Boston Globe reporter to visit UM to film documentary

The Boston Globe reporter David Abel will be the visiting Knight Chair in journalism at the University of Miami during fall 2016 in order to complete a documentary on the Gladesmen, a group of people living off the ever-shrinking Everglades.

The tentative name of the film will be “Gladesmen: The Last of the Sawgrass Cowboys.”

“I’m hoping that it will be an informative and telling and beautiful film that will also be a learning experience for everyone involved, so that we will all hopefully learn new skills,” Abel said. “I’m hoping that I’ll receive approval from the university shortly to recruit a number of students for various roles and that each of the students will learn how to go about making a feature documentary film and how to put the components together and, hopefully, have a pride of authorship and a pride of overseeing a project from start to finish.”

Abel will be spending the semester working on the film with students who are taking it as an independent study course. The documentary process will most likely stretch past December, according to Abel, which is when most of the editing will take place.

“I look forward to getting to know a lot of the students and a lot of the professors on campus,” Abel said. “I’m really excited to be down here, and this is such an amazing place with so many creative people, and I can’t wait to get to it.”

Abel has worked for the Globe – most recently covering environmental issues – and several other major newspapers across the country, including the Miami Herald and San Francisco Chronicle.

Abel has been a newspaper writer for more than 20 years in the field of journalism. He has also worked as an adjunct professor at Boston University, Northeastern University and Harvard University. This will be the fourth documentary he works on and the second centering on environmental changes.

“I think there’s great similarities between the type of writing I like to do, and some of the work I’ve won prizes for as a newspaper journalist has been for narrative storytelling,” Abel said. “Building a story and spending a significant amount of time recording those deeds and allowing those deeds to build a larger narrative and just letting the story emerge from spending a lot of time watching … you can do the same thing by holding a camera and filming. There’s something I think a lot more powerful and visceral about seeing it in film.”

Abel was selected for a Nieman Fellowship at Harvard, a program by the Nieman Foundation for Journalism that brings distinguished journalists to the university for a year of study. There, he began taking classes on documentary filmmaking and soon after began working on his first documentary. His subject was Juli Windsor, a woman running the 2013 Boston Marathon. Had she completed the race, she would have been the first person with dwarfism to complete the marathon.

Abel was on the frontline of the Boston Marathon, waiting for Windsor to arrive, when the first bomb exploded. He captured footage of the second bombing and the chaos that followed.

“I was basically waiting for her to cross the finish line when two bombs exploded right near the finish line of the Boston Marathon,” Abel said.  “And I was standing on the finish line holding a video camera I was still fairly learning how to use.

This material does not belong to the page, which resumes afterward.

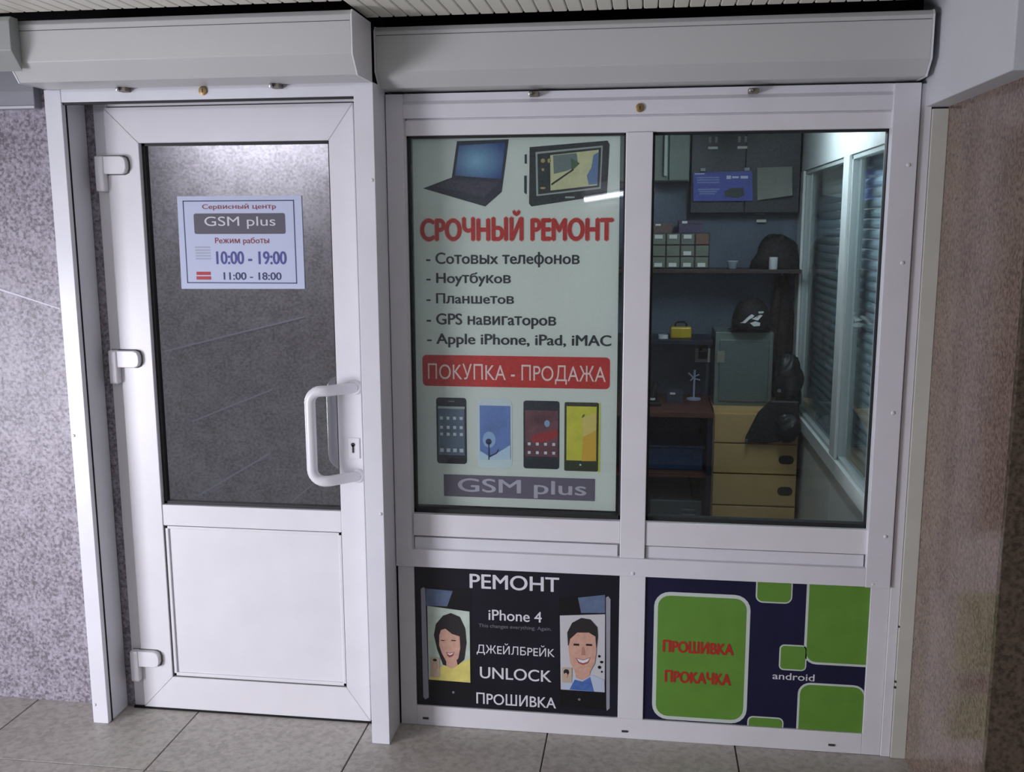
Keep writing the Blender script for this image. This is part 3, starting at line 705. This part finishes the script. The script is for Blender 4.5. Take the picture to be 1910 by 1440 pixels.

I proceeded to film the entire horrible aftermath of the bombing and that radically changed the ending of the film I was making.”

He and his colleagues won a Pulitzer Prize for their reporting of the Boston Marathon bombing, and his video would be nominated for an Emmy in a news package on the event.

Abel finished the documentary on Windsor, showcasing the impact the bombing had on the runners and spectators of the event in the 20-minute film “25.7: In Twice the Steps,” named after the mile she was stopped at during the bombing.

He went on to do a second documentary on Windsor, “Undaunted: Chasing History at the Boston Marathon,” where he followed her after the bombing, leading up to the 2014 Boston Marathon where both he and his subject finished the marathon together. The documentary was shown internationally on BBC World News.

“It was a film about a city coming together,” Abel said. “It was a film about resilience and the people who ended up coming back to the finish line.”

From there, Abel worked with fellow journalists to create “Sacred Cod: The Fight for the future of America’s Oldest Fishery,” focusing on the struggles of generations-old fishermen in the Gulf of Maine as the population of cod dwindles due to climate change. The film will be screened at the Camden International Film Festival and GlobeDocs Film Festival this month. In the spring, it will be shown around the world on Discovery Channel.

“With the cod fishery, I think it was clear that the larger story is about how fragile ecosystems can be, especially ecosystems that are incredibly valuable,” Abel said. “And we have to be careful on how we manage them and treat them, and they’re vulnerable to problems if we mistreat them. And that’s a similar storyline that I hope will be reflected by the film about the Everglades.”

Abel will be giving a talk on Sept. 14 from 1-2 p.m. at the Wolfson Building, room 1020.